## Start Data shown
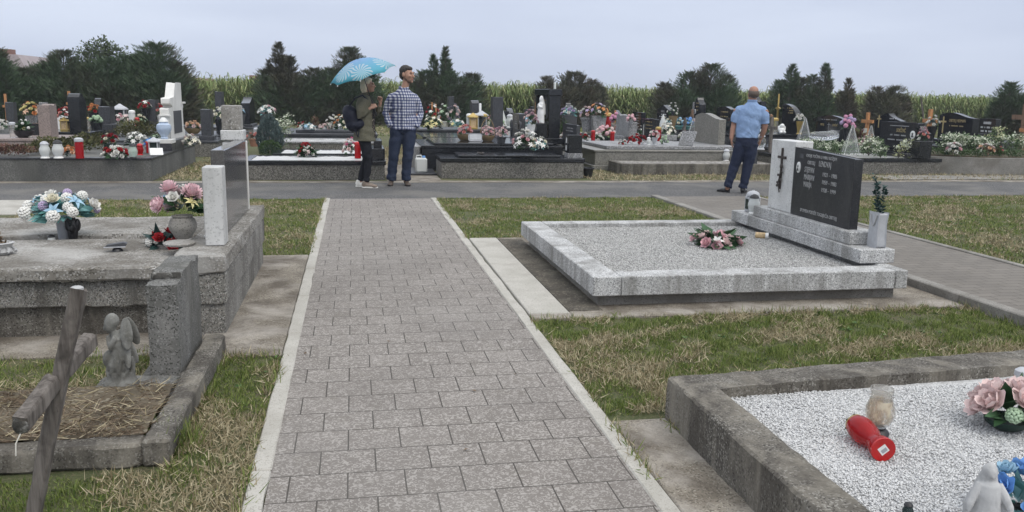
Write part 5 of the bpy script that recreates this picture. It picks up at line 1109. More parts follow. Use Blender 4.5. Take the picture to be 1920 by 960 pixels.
bouquet('blue flower bunch in front of the patterned urn', ON(280, 285, ZL), .14, [('lily','blue',4,.5),('rose','blue',3,.4)], ('pot','pl_grey',.10,.08), .14, 'leaf', 10)
bouquet('lime white flower bunch at the foot of the white monument', ON(292, 276, ZL), .16, [('lily','lgreen',5,.4)], ('pot','pl_grey',.12,.08), .14, 'leaf', 14)
lantern('pale green lantern with a black lid on the long grey tomb', ON(250, 297, ZL), .24, 'greenglass', 'pl_black', 'bulb'); lantern('short red lantern right of the pale green one', ON(263, 291, ZL), .20, 'redglass', 'pl_red', 'bulb'); lantern('red lantern half hidden by the steel lantern', ON(279, 287, ZL), .21, 'redglass', 'pl_red', 'tall')
lantern('square steel lantern on the corner of the long grey tomb', ON(290, 290, ZL), .30, 'darkglass', 'silver', 'cross')
tag(MB().box(-.10,.10,-.07,.07,0,.010,.003,Matrix.Translation(Vector(ON(294,296,ZL)))@Matrix.Rotation(.3,4,'Z')@Matrix.Translation((0,0,.10))@Matrix.Rotation(.9,4,'X')).build('white_card', M['ceramic'], None), 'white card propped on the corner of the long grey tomb', 'card')
shrub('red brown ground cover at the far left of the long grey tomb', ON(20, 290, ZL), .55, .14, 'redheath', 1100, name='ground_cover_plant', ls=.05, stem=False); shrub('olive juniper spreading across the long grey tomb', ON(105, 284, ZL), .75, .20, 'juniper', 1600, name='juniper_shrub', ls=.06, stem=False)
shrub('olive juniper cushion behind the tall red lantern', ON(165, 276, ZL), .55, .22, 'juniper', 1100, name='juniper_shrub', ls=.06, stem=False); shrub('wide olive juniper in front of the dark tombs at the left', ON(262, 258, .3), .95, .36, 'juniper', 1900, name='juniper_shrub', ls=.07, stem=False)
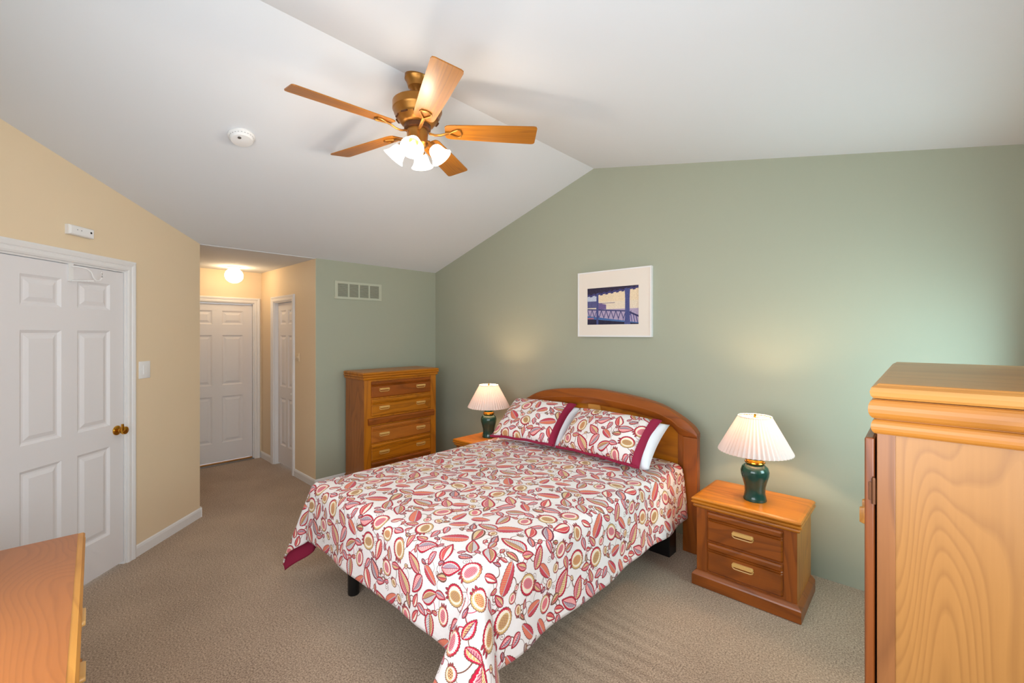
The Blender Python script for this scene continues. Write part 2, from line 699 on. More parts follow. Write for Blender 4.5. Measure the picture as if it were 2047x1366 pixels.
## End Data shown
#### What you will do
Take the listing and print it again exactly, but without any pictures.

#### Solution to the problem
Write part 5 of the bpy script that recreates this picture. It picks up at line 1109. More parts follow. Use Blender 4.5. Take the picture to be 1920 by 960 pixels.
bouquet('blue flower bunch in front of the patterned urn', ON(280, 285, ZL), .14, [('lily','blue',4,.5),('rose','blue',3,.4)], ('pot','pl_grey',.10,.08), .14, 'leaf', 10)
bouquet('lime white flower bunch at the foot of the white monument', ON(292, 276, ZL), .16, [('lily','lgreen',5,.4)], ('pot','pl_grey',.12,.08), .14, 'leaf', 14)
lantern('pale green lantern with a black lid on the long grey tomb', ON(250, 297, ZL), .24, 'greenglass', 'pl_black', 'bulb'); lantern('short red lantern right of the pale green one', ON(263, 291, ZL), .20, 'redglass', 'pl_red', 'bulb'); lantern('red lantern half hidden by the steel lantern', ON(279, 287, ZL), .21, 'redglass', 'pl_red', 'tall')
lantern('square steel lantern on the corner of the long grey tomb', ON(290, 290, ZL), .30, 'darkglass', 'silver', 'cross')
tag(MB().box(-.10,.10,-.07,.07,0,.010,.003,Matrix.Translation(Vector(ON(294,296,ZL)))@Matrix.Rotation(.3,4,'Z')@Matrix.Translation((0,0,.10))@Matrix.Rotation(.9,4,'X')).build('white_card', M['ceramic'], None), 'white card propped on the corner of the long grey tomb', 'card')
shrub('red brown ground cover at the far left of the long grey tomb', ON(20, 290, ZL), .55, .14, 'redheath', 1100, name='ground_cover_plant', ls=.05, stem=False); shrub('olive juniper spreading across the long grey tomb', ON(105, 284, ZL), .75, .20, 'juniper', 1600, name='juniper_shrub', ls=.06, stem=False)
shrub('olive juniper cushion behind the tall red lantern', ON(165, 276, ZL), .55, .22, 'juniper', 1100, name='juniper_shrub', ls=.06, stem=False); shrub('wide olive juniper in front of the dark tombs at the left', ON(262, 258, .3), .95, .36, 'juniper', 1900, name='juniper_shrub', ls=.07, stem=False)
The Blender Python script for this scene continues. Write part 2, from line 699 on. More parts follow. Write for Blender 4.5. Measure the picture as if it were 2047x1366 pixels.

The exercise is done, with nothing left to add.